Using geochemistry, radioactive dating, and computer modeling to map particle trajectories, scientists linked the 1831 eruption to an island volcano in the northwest Pacific Ocean called Zavarytsky. Before that, the last known eruption of Zavarytsky was in 800 BC.

"Zavarytsky Volcano is located on a very remote island between Japan and Russia. No one lives there, and historical records are limited to a few ship logs that passed by these islands once every few years," said lead author of the study, Dr. William Hutchison.

Simushir Island in the northwestern Pacific Ocean.

Researchers considered volcanoes that were closer to the equator, such as Babuyan Claro volcano in the Philippines, as candidates for the 1831 eruption.

"It still amazes me that an eruption of this magnitude has not been reported.

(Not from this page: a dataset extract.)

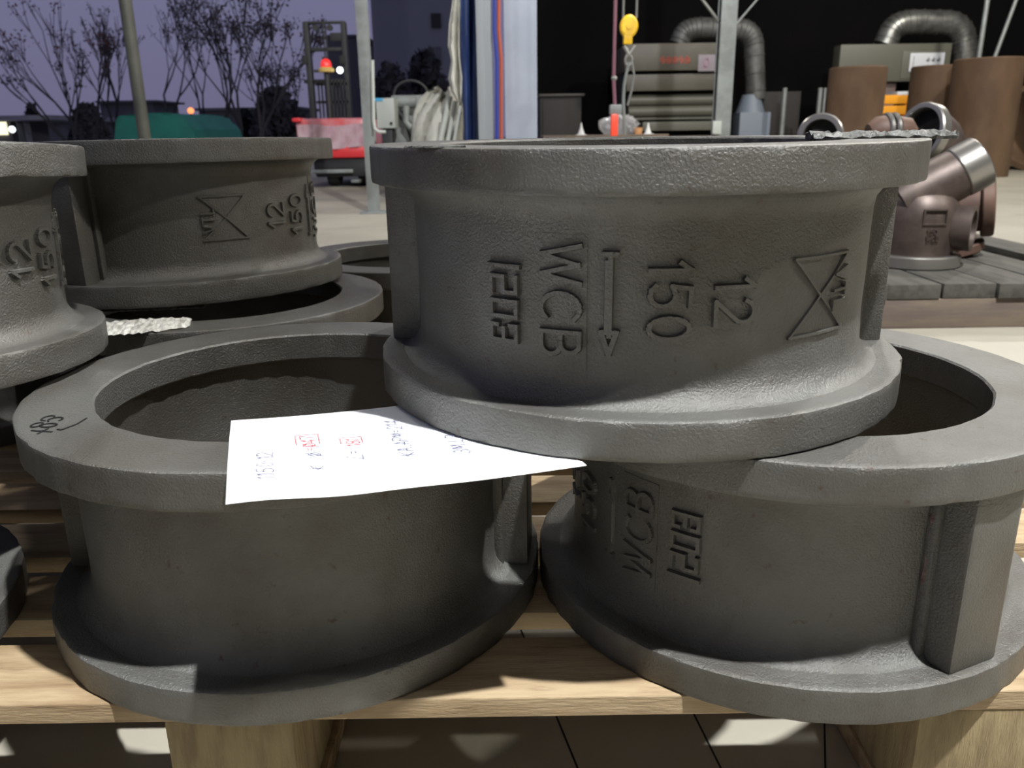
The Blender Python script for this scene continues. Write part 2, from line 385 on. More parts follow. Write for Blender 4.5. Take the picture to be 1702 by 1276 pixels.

Perhaps there is data on ash or atmospheric phenomena that occurred in 1831, stored in a dusty corner of a library in Russia or Japan. Further work on studying these records is very exciting to me," added Hutchison.

Between 1808 and 1835, three more volcanoes erupted along with the Zavarytsky volcano, marking the end of the Little Ice Age, during which annual temperatures in the Northern Hemisphere fell by an average of 0.6°C, and in some places the temperature was 2°C below normal.

Researchers have previously identified two of the four eruptions: Mount Tambora in Indonesia erupted in 1815, and the Coseguin eruption in Nicaragua in 1835. The volcano that erupted in 1808–1809 remains unknown.

After the 1831 eruption, the weather in the Northern Hemisphere was colder and drier. Soon, famines swept through India, Japan, and Europe, affecting millions of people.

Caldera of Zavaritsky volcano.

Like Zavarytsky, many volcanoes around the world are located in isolated, inaccessible locations, making it difficult to predict when and where the next large-scale eruption might occur. However, the 1831 event shows that volcanic activity in remote locations can have devastating global consequences for which people may be unprepared.